(様式甲4)
SUMMARY OF Ph.D. DISSERTATION
School
Integrated Design Engineering
Student Identification Number SURNAME, First name
UCHIYAMA, Hiroaki Title
Preparation of functional metal oxides by an aqueous solution process and their application to electronic devices
Abstract
Nanoscale metal oxides are interesting materials due to their unique properties and great potential for application to electronic and optical devices. A smart technique for the fabrication of nanoscale metal oxides is required for a further development of materials chemistry. Aqueous solution processes using crystal growth have attracted attention as a novel strategy for nanoscale processing. In an aqueous solution, metal oxide crystals are spontaneously constructed. The nanostructural control of metal oxides is achieved through self-organized crystal growth by adjusting the degree of supersaturation and addition of organic molecules in aqueous solutions.
However, it is generally difficult to prepare multicomponent oxides and to precisely control nanostructures of products by aqueous solution processes. The strict control of crystal growth in aqueous solutions is desired for the industrial application. This study addresses the control of the components and oxidation state of metal oxides prepared in aqueous solutions, and the preparation of nanoarchitectures by a multistep process through an intermediate phase. The reaction mechanisms and device performances of the products were discussed toward the practical use of an aqueous solution process.

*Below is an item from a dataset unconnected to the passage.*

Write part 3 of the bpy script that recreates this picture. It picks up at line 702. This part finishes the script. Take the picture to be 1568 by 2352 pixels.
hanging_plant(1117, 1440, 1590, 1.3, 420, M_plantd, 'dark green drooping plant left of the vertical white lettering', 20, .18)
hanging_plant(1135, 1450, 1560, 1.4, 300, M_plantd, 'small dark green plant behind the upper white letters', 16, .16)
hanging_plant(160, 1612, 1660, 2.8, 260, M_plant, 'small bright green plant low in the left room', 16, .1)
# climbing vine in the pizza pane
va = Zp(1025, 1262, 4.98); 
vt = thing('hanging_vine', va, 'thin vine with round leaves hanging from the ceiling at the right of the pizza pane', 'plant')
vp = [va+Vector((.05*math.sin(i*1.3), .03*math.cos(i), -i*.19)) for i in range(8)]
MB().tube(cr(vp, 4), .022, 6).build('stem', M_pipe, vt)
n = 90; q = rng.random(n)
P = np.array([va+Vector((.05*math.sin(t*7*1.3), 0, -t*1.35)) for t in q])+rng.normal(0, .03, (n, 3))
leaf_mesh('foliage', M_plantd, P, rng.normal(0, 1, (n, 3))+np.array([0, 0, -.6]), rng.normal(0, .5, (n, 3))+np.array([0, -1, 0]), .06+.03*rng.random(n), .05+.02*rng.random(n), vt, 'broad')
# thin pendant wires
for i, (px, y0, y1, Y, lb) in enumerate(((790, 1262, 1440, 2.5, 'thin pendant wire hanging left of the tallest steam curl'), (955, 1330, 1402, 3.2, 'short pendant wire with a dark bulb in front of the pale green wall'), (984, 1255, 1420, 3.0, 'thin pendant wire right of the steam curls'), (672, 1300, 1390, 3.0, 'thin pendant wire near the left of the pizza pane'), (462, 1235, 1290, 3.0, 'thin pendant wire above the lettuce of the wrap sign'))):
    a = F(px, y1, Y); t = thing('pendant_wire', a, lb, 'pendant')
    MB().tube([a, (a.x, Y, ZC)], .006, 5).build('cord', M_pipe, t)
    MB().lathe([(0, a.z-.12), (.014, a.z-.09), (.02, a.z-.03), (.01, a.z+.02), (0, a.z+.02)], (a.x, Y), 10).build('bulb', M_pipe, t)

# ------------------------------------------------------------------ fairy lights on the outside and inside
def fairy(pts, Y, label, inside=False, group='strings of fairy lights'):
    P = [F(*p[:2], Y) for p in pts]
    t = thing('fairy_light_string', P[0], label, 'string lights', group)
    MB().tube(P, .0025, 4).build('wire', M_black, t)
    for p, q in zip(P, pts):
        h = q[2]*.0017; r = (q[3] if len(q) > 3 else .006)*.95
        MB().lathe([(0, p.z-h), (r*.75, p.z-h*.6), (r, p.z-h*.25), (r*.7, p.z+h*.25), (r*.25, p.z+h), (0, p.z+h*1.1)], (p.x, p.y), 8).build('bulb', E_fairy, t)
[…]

Chapter 1 summarizes the backgrounds and previous works of aqueous solution processes, and describes the objective of this study.
Chapter 2 describes the compositional control of rutile-type TixSn1-xO2 solid solutions in aqueous solutions of Ti4+ and Sn4+. We successfully prepared rutile-type TixSn1-xO2 solid solutions, and achieved the control of the composition of solid solutions in the whole range (x = 0.0–1.0). The solid solutions had a higher photocatalytic activity than that of the commercial anatase-type TiO2.
Chapter 3 mentions the control of the oxidation state of tin oxides crystals in solutions of Sn2+. The selective preparation of SnO2 and SnO crystals was achieved by adjusting the nucleation rate in response to the oxidation of Sn2+ by dissolving oxygen molecules. The morphologies of the products was controlled by varying the pH and [SnF2] in the precursor solutions.
Chapter 4 shows the preparation of nanostructured SnO crystals by a multistep aqueous solution process through Sn6O4(OH)4. The hierarchical architectures of SnO consisting of oriented units were obtained by adjusting the dissolution rate of Sn6O4(OH)4. The novel aqueous solution process using the intermediate phase has a great advantage as a technique for the fabrication of nanoscale functional materials.
Chapter 5 describes the preparation of a nanoscale meshed electrode consisting of single-crystalline SnO and its application to an anode for lithium-ion batteries. The nanoscale meshes prepared by the multistep aqueous solution process improved the cycle performance of SnO electrodes.
Chapter 6 mentions the preparation of porous spinel-type LiMn2O4 using an aqueous solution process, and the cathode performance for lithium ion batteries. Porous LiMn2O4 was obtained from hierarchical architectures of MnCO3 prepared in agar gel matrix containing Mn2+ ions. The porous framework of the products improved the electrochemical properties as a cathode.
Chapter 7 described the summary of this study and the future outlook of aqueous solution processes.